Border Tensions Dominate India, China Foreign Ministers’ Meeting

Tensions along India and China’s disputed Himalayan border dominated a meeting of the foreign ministers of the Asian neighbors in the South Asian country’s western state of Goa.

(Bloomberg) — Tensions along India and China’s disputed Himalayan border dominated a meeting of the foreign ministers of the Asian neighbors in the South Asian country’s western state of Goa.

The focus remains on resolving the border crisis, India’s Foreign Minister Subrahmanyam Jaishankar tweeted after meeting his counterpart, Qin Gang, on the sidelines of a gathering of top diplomats for the Shanghai Cooperation Organisation. 

The two ministers also discussed the on going G-20, which India is hosting, and the BRICS grouping that has India, Brazil, South Africa, Russia and China as members, Jaishankar added in his tweet. 

India and China share a 3,488 kilometer (2,167 mile) long unmarked border. Both sides have amassed thousands of troops, tanks, artillery guns, missiles and fighter jets on the western section of this frontier after the worst tensions in over four decades erupted in the summer of 2020. 

More than 18 rounds of talks between diplomats and military commanders have failed to resolve the dispute.

Last week, at a similar meeting of SCO defense ministers, India’s Rajnath Singh told his Chinese counterpart that relations between the two countries could not be normal until the border issue was resolved.

India is the current host of the eight member Chinese-founded Shanghai Cooperation Organization, which also includes Russia and Pakistan, a group intended to counter the US-led global system. 

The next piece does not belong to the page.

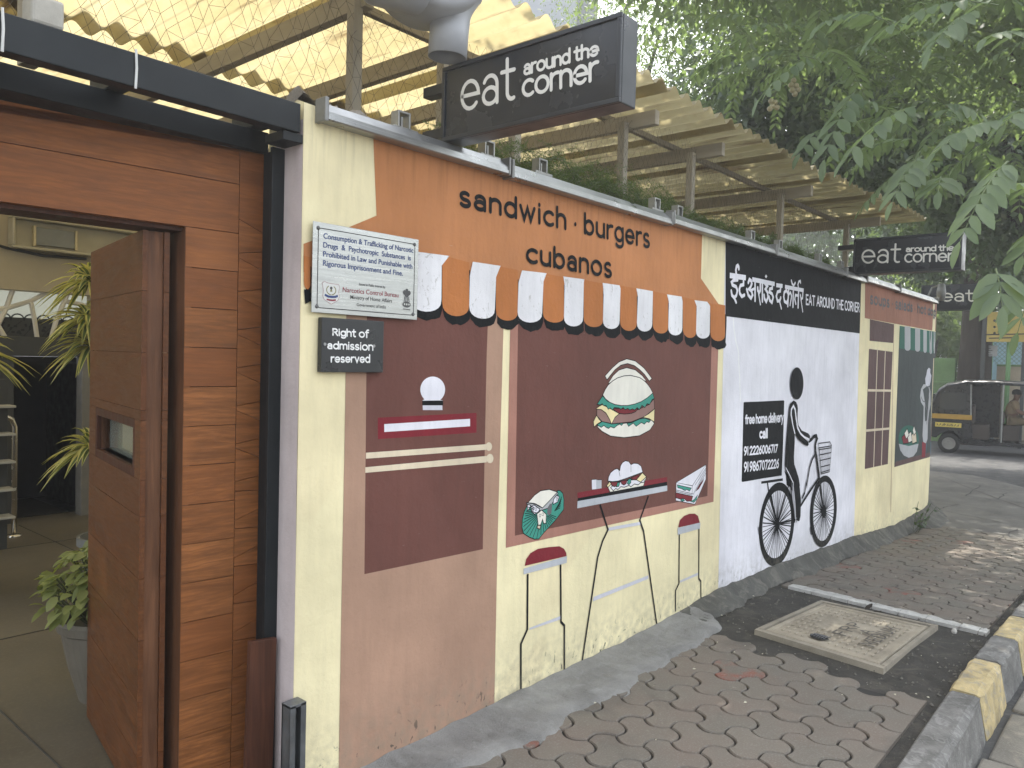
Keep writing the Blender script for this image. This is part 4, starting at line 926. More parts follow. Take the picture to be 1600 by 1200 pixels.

China wants to keep the border issue separate from the overall relationship and concentrate on trade and economic links. India has put the dispute at the very center of bilateral relations.

India-Russia Talks

In a separate meeting between Jaishankar and Russia’s Sergei Lavrov, both sides agreed to strengthen and coordinate their positions at international forums such as the UN and the G20. 

Despite pressure from the US and its allies on New Delhi to take measures to punish President Vladimir Putin for invading Ukraine, India has stayed neutral and not voted against Russia at the UN. India has also continued to buy massive amounts of discounted Russian crude.

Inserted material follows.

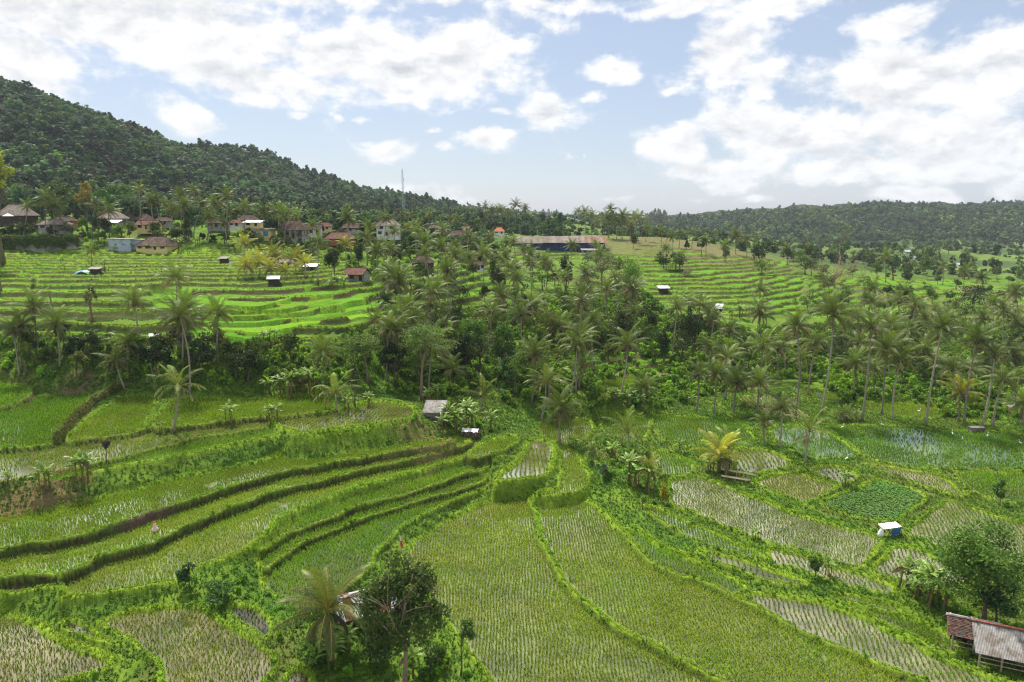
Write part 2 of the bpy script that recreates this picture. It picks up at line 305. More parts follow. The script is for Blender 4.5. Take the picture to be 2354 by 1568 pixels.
# thin duplicates
keep = []
for i in range(len(K)):
    if all(np.hypot(*(K[i] - K[j])) > .012 for j in keep): keep.append(i)
K = K[keep]; ZC = XYZ[keep, 2]
D = np.hypot(K[:, None, 0] - K[None, :, 0], K[:, None, 1] - K[None, :, 1])
A = np.vstack([np.hstack([D - np.eye(len(K)) * .004, np.ones((len(K), 1))]), np.hstack([np.ones((1, len(K))), [[0]]])])
W = np.linalg.solve(A, np.append(ZC, 0))
def base_z(x, y):
    x = np.asarray(x, float); y = np.asarray(y, float); sh = x.shape; x = x.ravel(); y = y.ravel(); r = np.empty(len(x))
    for i in range(0, len(x), 20000):
        d = np.hypot((x[i:i+20000] / y[i:i+20000] * 2.2)[:, None] - K[:, 0], (np.log(y[i:i+20000]) * 2.2)[:, None] - K[:, 1])
        r[i:i+20000] = d @ W[:-1] + W[-1]
    return r.reshape(sh)
# fan-shaped grid, fine near and coarse far
NU = 841; U = np.linspace(-1.06, 1.06, NU); dU = U[1] - U[0]
ys = [40.0]
while ys[-1] < 6000: ys.append(ys[-1] * (1.0031 if ys[-1] < 420 else 1.012))
YS = np.array(ys); NY = len(YS)
GY = np.repeat(YS[:, None], NU, 1); GX = U[None] * GY
ci = np.arange(0, NY, 5); ci = np.append(ci, NY - 1) if ci[-1] != NY - 1 else ci
cj = np.arange(0, NU, 6)
zc = base_z(GX[np.ix_(ci, cj)], GY[np.ix_(ci, cj)])
t = np.empty((NY, len(cj)))
for k in range(len(cj)): t[:, k] = np.interp(np.arange(NY), ci, zc[:, k])
GZ = np.empty((NY, NU))
for k in range(NY): GZ[k] = np.interp(np.arange(NU), cj, t[k])
n1 = fbm(GX / 9, GY / 9, 3, 4) - .5
GZ += n1 * np.clip((GY - 40) / 60, .3, 1) * 1.1 + (fbm(GX / 60, GY / 60, 5, 4) - .5) * np.clip((GY - 350) / 300, 0, 1) * 22 + (fbm(GX / 150, GY / 210, 7, 3) - .5) * np.clip((GY - 1100) / 200, 0, 1) * 40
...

Russia remains India’s largest supplier of weapons and military hardware, though purchases have dropped over the last five years, according to a recent report of the Stockholm International Peace Research Institute, an independent think tank that tracks the global weapons trade.

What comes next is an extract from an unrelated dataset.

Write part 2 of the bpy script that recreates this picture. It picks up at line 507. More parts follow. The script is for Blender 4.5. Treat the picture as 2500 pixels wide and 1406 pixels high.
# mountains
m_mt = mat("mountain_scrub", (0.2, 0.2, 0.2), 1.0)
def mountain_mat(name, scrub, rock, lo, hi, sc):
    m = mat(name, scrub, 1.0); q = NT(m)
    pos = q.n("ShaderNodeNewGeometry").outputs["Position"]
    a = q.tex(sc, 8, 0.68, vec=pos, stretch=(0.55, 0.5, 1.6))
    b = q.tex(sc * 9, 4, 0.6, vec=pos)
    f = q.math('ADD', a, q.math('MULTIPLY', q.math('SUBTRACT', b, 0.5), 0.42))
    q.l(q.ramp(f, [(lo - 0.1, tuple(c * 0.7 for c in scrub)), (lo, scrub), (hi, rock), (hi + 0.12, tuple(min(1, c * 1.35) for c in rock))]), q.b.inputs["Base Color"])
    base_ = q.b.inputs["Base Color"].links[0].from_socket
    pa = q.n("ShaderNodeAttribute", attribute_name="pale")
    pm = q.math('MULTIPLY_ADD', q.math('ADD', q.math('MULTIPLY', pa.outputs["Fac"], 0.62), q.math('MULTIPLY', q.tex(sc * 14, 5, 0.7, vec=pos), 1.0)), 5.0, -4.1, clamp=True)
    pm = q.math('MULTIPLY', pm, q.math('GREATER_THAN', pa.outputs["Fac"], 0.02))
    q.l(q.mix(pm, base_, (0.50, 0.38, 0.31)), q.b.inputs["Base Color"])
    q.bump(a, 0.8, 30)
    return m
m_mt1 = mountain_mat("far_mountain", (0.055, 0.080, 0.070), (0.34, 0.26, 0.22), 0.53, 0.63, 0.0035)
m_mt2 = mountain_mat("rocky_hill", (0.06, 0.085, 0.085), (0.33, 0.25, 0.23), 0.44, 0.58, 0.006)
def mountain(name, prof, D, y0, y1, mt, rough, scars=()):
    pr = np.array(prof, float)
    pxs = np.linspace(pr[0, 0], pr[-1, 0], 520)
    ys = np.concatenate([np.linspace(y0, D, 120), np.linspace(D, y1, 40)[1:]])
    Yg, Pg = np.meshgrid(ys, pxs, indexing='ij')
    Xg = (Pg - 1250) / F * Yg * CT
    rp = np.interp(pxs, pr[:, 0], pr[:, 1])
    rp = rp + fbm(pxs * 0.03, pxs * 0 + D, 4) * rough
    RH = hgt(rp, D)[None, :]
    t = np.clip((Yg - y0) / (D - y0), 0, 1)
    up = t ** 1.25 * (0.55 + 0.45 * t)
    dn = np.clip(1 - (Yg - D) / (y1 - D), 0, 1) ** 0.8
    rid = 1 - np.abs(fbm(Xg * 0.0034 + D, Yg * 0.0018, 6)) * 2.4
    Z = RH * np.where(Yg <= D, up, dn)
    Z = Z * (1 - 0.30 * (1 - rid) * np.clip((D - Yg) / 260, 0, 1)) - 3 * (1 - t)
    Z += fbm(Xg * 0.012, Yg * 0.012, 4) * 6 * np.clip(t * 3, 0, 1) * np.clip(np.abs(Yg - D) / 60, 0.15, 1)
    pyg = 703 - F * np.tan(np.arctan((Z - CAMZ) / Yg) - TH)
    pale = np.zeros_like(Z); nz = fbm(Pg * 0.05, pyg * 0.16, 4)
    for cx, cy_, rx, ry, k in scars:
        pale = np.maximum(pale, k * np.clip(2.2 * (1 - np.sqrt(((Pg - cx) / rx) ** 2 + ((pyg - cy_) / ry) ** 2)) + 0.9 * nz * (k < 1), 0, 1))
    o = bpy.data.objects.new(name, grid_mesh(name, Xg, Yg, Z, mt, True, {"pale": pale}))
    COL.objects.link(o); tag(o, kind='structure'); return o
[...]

Last week, the defense ministers of the two countries met in New Delhi and agreed to strengthen defense cooperation and military ties. However, India is unable to find a way to pay for weapons in dollars without violating sanctions by the US and its allies. That has forced Moscow to halt deliveries of military supplies.

Payments for weapons amounting to more than $2 billion have been stuck for about a year. Russia remains unwilling to accept Indian rupees due to exchange-rate volatility.